Lurid Wood Engravings : Tammany Hall's Tiger of Corruption Transformed into an Allegory of Ruin by Drink

Rare separately published temperance broadsheet, published by Amasa Lord.

The broadside features a striking image of a ravenous tiger, based on Thomas Nast's Tammany Hall tiger of the early 1870s, which was featured in Harper's Weekly. The vicious tiger is here repurposed in support of the temperance movement. The tiger's collar is labeled "Liquor Ring," with a black horizontal path over its body describing the overall scene: “Ten Steps Down the Broad Way of Ruin," in itself a clear reference to the corruption of New York City. The progression of a drunkard's life follows the familiar steps in the allegory of corruption and death: friendly drinks of ale and cider; card playing over wine & beer; billiards in the barroom; gambling on horses at the race track; dancing; barroom fighting; murder; police intervention, jail, and, hanging. Copyrighted by Sweet & Howland, of Cleveland, the image was likely engraved by Horace Greeley Howland.
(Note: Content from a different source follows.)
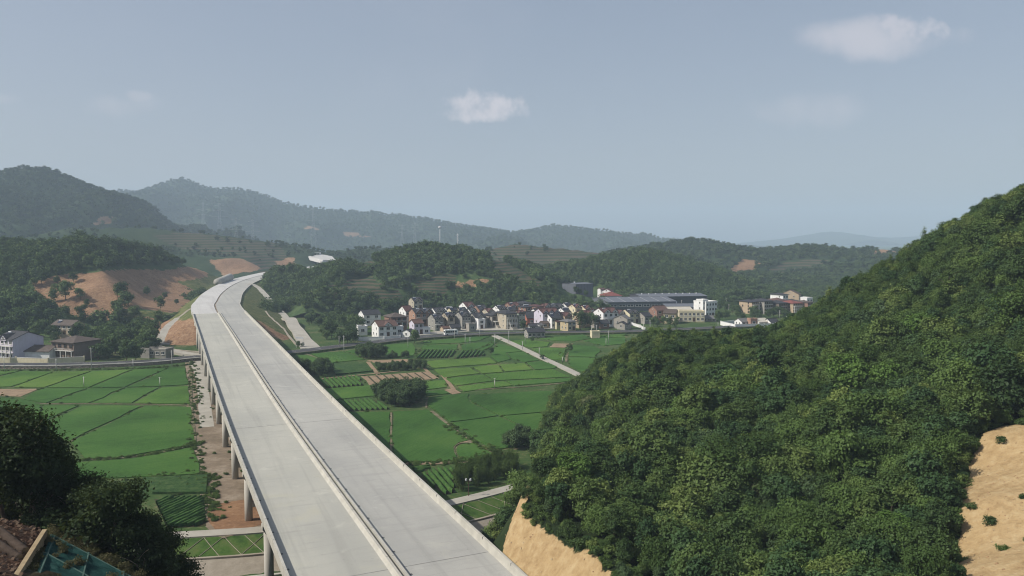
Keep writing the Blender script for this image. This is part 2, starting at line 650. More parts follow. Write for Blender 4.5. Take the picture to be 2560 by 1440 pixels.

The verso of the broadsheet continues the temperance theme, with a detailed half-page wood engraving depicting horned devils at work in Deacon Giles' Distillery, beaneath which are four columns of text by Rev. George B. Cheever. A mainstay of the temperance movement, originally published in the Salem Landmark, February, 1835, and also published under the title, The Dream.

Amasa Lord was a mainstay of the American Bible Society and American Peace Society. From 1876 to his death in 1878, he published The Informer, "devoted to Peace, Temperance, Health, and Anti-Tobacco."

A fascinating visual association of intemperance with political corruption of New York City.

Rarity

OCLC lists no copies of this broadsheet.  We note an example in Kaaterskill Books Catalog #21, item 99.

Condition Description
Broadsheet. Illustrated with wood engravings on recto and verso. Sheet age-toned. Minor loss at old folds and some minor edge chipping. Repaired tear, crudely stitched at an early date. Withal very good given the ephemeral nature of the sheet.